Abdulrahman Farhane likely faces about 13 years in prison, according to the federal guidelines. Lawyers for Farhane are saying the sentence the Australian, David Hicks, received is the appropriate sentence for him as well.

“It would be disproportionate for the Court to sentence Mr. Farhane (who discussed transferring money overseas and lied about the fact) to a term of imprisonment greater than Mr. Hicks … who left his native Australia to wage Jihad,” a lawyer for Farhane, Michael Hueston, wrote recently to the judge, Loretta Preska.

While the military commission system that handled the Hicks case is separate from the federal court system, there is some basis in federal law for Farhane’s sentencing judge to consider the outcome of Hicks’s case, an expert in sentencing law at Ohio State University, Douglas Berman, said.

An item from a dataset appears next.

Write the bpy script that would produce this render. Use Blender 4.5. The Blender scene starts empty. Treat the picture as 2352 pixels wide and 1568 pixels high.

“A judge has an obligation under the guiding sentencing statute … to avoid unwarranted sentencing disparities,” Mr. Berman said. “A good defense attorney will say that a judge should appreciate that Hicks’s outcome is not only relevant, but integrally important.”

Alternatively, Judge Preska could decide that the system in Guantanamo should not affect the outcome of cases in her courtroom.

“The Hicks case is a benchmark for how bad that system is, but it is not a benchmark for what sentences should be,” a lawyer who specializes in executive detention cases, Aziz Huq of the Brennan Center for Justice at New York University, said.

Farhane, 52, has been held in solitary confinement since his arrest last year. A naturalized citizen from Morocco, Farhane has asked Judge Preska for leniency on several grounds other than Hicks’s sentence. He cites his poor health and the well-being of his six children.